If they had a problem with that they should have said so,and no they didn't.

Funny but I don't know the exact #,so pardon me if that is not shared.
 
I have never lied to my wife. We might argue, sometimes I win, sometimes she does. But I see trouble on your horizon like several others here. We have all had this happen and recognize the MO. The way I see it, I never lied, cheated or stole. I can hold my head up, no matter what happens. Good luck there youngster!
 
Show her this thread. You explained your perspective well. You seem like a careful analytical thinker, so I assume your wife is one too.

There's a lot of good stuff here. Anyone without a firearms background, who read it with an open mind, would come away with a better a understanding of firearm owners.

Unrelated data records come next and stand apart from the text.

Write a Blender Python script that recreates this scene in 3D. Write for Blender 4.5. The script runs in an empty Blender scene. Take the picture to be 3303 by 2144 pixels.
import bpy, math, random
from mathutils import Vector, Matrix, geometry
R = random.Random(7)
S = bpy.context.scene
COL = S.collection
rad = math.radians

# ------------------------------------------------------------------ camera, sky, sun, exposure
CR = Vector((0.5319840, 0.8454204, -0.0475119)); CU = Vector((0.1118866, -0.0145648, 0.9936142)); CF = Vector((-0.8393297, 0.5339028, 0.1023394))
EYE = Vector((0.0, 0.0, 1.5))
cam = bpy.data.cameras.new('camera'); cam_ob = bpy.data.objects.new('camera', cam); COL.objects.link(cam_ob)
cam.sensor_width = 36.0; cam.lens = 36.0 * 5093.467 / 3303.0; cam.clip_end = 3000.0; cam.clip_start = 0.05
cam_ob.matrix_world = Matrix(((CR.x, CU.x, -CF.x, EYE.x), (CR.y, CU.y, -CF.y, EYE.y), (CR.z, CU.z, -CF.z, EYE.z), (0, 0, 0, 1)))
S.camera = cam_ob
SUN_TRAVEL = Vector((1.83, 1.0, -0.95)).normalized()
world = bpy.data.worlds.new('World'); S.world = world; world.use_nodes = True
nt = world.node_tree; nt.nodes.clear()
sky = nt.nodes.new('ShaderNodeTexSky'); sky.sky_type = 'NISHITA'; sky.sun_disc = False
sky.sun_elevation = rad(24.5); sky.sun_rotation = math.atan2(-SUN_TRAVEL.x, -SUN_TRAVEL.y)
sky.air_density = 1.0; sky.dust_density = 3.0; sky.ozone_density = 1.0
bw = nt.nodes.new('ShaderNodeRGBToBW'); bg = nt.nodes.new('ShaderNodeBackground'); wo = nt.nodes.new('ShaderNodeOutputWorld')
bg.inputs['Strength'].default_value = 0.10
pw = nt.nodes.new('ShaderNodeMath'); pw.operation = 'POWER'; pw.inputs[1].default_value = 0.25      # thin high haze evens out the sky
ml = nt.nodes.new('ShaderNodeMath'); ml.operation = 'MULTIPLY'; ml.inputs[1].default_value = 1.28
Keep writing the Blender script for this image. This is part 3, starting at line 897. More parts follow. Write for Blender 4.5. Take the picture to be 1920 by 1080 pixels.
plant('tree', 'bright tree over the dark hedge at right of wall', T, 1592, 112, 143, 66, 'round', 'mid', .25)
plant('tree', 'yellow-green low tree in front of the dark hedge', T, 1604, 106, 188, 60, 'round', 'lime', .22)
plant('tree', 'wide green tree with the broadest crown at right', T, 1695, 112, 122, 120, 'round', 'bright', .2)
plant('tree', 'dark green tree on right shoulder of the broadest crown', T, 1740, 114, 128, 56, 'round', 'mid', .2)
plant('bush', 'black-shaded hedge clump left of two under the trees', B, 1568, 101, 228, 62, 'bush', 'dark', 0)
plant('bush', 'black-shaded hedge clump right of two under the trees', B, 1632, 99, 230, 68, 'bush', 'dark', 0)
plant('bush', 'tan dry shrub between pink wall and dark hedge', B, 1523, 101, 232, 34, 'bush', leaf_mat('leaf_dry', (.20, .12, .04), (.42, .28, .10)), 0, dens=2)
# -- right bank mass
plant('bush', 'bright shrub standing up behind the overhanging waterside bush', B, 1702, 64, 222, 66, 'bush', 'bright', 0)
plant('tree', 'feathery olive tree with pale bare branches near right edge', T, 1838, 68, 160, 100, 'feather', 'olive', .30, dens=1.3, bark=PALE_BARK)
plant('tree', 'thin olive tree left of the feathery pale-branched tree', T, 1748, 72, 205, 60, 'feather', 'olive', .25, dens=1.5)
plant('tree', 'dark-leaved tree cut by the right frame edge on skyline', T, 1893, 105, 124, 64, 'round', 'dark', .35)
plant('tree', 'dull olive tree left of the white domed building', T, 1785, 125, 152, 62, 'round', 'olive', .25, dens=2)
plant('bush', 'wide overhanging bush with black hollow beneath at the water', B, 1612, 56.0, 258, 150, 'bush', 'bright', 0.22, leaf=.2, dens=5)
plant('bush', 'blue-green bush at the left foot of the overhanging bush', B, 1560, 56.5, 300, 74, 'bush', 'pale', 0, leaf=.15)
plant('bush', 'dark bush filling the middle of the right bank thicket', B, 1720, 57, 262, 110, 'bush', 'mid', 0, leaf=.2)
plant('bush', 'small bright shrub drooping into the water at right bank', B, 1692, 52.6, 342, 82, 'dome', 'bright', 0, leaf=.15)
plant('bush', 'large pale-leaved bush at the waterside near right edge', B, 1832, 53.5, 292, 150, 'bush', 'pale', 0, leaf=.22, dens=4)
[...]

You asked friends for advice and it was provided. Lay it out for her to see. Full and without censors. Open, honest, communication doesn't always work, but it's the only that ever works in the long run.
 
I'd like to clarify on my previous comment.
It is of vital importance that you be completely honest.
Cupcake may be the woman of your dreams. I hope so. Be honest and be willing to give up a lot of things, because I guarantee that you are going to face this, given your original posting.
You are in a great position as far as I am concerned. You seem to have a good head on your shoulders- you have an opportunity to decide what you want in a marriage and what you are willing to concede and compromise over.
Just be honest and be able to manage any anger that comes up. Yours and hers.
 
At 5 pages of personal relationship advice, ranging from good to awful, there's not much that hasn't been said so there's not a lot of point of this thread going on.

Get professional counciling assistance, work it out yourselves, be dishonest, or let it fester. Yep, that about covers it.